Murderer given prison sentence of 113-plus years

Club owner had cut up, burned bodies of three victims after slayings in 2003

? A former nightclub owner convicted of killing three men and recruiting patrons to help destroy the victims’ remains has been sentenced to more than 100 years in prison.

Arturo Garcia, 30, listened as Sedgwick County District Judge William Woolley said Friday the crimes were committed in an “especially heinous, atrocious or cruel manner.”

Garcia was given two consecutive “Hard 50” sentences on two counts of first-degree murder, plus 13 years and eight months for second-degree murder. The “Hard 50” requires that a person serve a minimum 50 years before becoming eligible for parole.

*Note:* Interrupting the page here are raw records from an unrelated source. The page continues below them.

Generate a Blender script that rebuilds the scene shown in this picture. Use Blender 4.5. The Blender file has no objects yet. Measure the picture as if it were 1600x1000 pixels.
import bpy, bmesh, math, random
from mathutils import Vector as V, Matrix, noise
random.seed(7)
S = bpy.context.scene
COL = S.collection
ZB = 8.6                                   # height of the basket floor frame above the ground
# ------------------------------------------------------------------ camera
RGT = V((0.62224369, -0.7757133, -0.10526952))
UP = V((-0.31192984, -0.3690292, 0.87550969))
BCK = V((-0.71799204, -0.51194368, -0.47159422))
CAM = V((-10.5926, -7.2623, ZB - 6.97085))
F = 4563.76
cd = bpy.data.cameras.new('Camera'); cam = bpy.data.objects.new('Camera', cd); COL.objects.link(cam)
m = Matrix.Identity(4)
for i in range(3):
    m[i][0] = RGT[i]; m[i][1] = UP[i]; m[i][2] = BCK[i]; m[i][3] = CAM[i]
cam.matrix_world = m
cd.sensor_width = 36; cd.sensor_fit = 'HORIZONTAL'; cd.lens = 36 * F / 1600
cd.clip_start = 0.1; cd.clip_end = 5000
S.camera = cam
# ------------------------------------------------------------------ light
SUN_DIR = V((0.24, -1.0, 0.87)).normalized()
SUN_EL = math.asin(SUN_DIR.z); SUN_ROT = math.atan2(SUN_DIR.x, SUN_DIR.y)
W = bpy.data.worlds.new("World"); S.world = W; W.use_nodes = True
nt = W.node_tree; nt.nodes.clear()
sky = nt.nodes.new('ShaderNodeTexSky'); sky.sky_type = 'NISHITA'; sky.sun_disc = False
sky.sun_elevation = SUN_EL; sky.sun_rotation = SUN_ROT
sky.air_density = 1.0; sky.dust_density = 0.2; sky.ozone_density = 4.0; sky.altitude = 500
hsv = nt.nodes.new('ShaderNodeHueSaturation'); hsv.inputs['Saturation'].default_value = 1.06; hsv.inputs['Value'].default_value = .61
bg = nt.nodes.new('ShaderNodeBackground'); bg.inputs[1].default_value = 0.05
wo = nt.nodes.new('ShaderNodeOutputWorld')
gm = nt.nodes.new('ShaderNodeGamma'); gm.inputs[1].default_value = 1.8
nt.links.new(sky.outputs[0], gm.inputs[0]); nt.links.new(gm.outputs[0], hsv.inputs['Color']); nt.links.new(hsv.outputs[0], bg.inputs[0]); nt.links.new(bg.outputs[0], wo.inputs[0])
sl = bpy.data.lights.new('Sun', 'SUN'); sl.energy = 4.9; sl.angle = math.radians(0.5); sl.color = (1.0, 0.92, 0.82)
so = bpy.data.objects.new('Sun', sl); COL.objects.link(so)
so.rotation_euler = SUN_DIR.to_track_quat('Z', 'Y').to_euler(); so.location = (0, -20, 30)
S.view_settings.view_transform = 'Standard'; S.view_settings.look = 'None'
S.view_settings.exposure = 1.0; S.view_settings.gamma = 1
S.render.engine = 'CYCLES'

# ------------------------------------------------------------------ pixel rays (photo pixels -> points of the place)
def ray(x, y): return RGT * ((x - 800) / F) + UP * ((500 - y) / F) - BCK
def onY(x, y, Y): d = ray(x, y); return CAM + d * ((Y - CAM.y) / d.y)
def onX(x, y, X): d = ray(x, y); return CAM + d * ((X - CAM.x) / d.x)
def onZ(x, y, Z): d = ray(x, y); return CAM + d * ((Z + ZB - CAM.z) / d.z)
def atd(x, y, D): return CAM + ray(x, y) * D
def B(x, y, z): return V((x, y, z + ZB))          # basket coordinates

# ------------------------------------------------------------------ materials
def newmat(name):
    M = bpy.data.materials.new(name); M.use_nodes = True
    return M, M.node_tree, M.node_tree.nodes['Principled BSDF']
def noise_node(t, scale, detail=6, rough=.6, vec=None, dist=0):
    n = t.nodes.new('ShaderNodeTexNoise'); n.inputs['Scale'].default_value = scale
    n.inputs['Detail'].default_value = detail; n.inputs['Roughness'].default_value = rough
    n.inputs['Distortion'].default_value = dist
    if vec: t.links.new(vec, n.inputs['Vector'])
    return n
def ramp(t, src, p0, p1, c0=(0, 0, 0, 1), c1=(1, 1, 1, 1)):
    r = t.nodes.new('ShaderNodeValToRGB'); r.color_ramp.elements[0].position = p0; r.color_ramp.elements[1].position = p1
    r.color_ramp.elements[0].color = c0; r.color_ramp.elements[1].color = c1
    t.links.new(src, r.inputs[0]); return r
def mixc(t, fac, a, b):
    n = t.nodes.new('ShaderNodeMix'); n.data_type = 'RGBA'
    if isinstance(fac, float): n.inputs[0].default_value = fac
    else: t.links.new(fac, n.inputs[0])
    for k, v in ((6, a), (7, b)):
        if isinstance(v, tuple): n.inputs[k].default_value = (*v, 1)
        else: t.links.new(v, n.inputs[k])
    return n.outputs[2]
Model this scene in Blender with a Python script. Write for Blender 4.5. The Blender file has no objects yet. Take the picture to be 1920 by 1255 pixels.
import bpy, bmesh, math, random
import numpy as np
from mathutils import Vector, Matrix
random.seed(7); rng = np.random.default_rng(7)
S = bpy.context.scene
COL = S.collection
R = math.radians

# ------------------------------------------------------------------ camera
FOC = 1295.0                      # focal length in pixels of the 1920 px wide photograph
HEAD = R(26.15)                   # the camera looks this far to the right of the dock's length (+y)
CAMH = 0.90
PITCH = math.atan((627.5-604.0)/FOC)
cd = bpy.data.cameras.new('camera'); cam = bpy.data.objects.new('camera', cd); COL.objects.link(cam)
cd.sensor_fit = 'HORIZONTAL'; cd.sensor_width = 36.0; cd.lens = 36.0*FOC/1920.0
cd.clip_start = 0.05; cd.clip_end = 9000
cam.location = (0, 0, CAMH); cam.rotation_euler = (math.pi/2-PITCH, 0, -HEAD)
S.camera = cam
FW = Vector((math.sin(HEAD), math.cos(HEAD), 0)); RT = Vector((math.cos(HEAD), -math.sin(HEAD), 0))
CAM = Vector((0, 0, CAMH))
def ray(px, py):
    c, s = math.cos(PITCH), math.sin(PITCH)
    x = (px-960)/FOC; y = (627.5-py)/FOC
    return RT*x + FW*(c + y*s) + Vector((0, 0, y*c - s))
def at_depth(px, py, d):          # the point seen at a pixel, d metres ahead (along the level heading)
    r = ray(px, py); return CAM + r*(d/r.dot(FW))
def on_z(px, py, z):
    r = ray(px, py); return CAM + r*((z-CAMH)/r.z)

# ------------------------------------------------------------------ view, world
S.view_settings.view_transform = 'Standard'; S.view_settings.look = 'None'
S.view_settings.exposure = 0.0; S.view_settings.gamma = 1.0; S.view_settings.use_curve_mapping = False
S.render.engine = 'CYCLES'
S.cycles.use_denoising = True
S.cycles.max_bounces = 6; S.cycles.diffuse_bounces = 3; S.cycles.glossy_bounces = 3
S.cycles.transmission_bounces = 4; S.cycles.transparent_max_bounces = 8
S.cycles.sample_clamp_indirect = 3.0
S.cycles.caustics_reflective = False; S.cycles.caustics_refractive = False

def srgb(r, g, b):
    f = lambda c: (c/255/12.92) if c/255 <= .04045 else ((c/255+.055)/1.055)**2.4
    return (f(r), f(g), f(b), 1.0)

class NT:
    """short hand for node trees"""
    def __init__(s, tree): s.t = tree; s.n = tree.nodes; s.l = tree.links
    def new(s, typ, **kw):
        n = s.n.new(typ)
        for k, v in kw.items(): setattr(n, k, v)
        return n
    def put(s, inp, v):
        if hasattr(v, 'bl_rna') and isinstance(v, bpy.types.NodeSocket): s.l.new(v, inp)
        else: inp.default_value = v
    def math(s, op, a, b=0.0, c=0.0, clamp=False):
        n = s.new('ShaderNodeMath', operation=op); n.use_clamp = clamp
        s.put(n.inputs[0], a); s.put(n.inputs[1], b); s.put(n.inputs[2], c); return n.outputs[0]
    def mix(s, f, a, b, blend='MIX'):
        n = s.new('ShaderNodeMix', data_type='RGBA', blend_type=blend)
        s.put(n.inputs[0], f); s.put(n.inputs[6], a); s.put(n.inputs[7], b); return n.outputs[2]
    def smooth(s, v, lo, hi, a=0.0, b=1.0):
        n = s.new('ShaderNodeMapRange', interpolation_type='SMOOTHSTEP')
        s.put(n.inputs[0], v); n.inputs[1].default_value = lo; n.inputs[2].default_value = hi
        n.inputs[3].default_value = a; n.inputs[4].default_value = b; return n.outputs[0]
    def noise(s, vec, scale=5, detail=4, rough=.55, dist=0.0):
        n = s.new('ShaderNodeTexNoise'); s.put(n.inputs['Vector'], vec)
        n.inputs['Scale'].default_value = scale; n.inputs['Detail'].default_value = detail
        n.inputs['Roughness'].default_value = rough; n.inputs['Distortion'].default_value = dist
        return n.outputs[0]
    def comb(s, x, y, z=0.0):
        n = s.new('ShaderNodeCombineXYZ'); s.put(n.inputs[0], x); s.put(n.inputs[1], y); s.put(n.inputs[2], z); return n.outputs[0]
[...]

A Sedgwick County jury convicted Garcia last month of first-degree murder for the deaths of Clint Jones, 30, and Nicolas Ramirez, 22, and of second-degree murder in the killing of Oscar Ramirez.

All three were killed last summer in the basement of Garcia’s Club Mexico — Jones on July 26 and the Ramirez brothers five days later.

Witnesses testified to seeing the bodies and that Garcia recruited a group of club regulars to help him cut up the bodies and burn them in a Cowley County field.

“Most murderers do not cut up their victims, take them out to the country, douse them with gasoline and burn them,” prosecutor Ann Swegle said in arguing that Garcia’s actions met the requirements of state law for the “Hard 50” sentence.

Defense attorney Michael Whalen said Garcia’s actions were not necessarily depraved but reflected an intent to dispose of the bodies and cover up his crimes.

“It was not for joy; it was not for particularly sadistic reasons,” Whalen said. “It was to hide the events that occurred.”

The judge disagreed, saying Garcia’s crimes were indeed heinous under Kansas law.

“There’s a difference between merely getting rid of a body and the way these bodies were disposed of,” Woolley said.

On Friday, Whalen argued that giving Garcia such a harsh sentence because of how the bodies were treated was unfair, since the seven people who helped Garcia dispose of the bodies face only probation.

“Those thugs and punks got probation for the exact same activity,” Whalen said. “It’s disingenuous for the state to say, ‘Give (Garcia) an additional 25 years.”‘

But Woolley said if Garcia hadn’t killed the three men, there would have been no bodies to dispose of.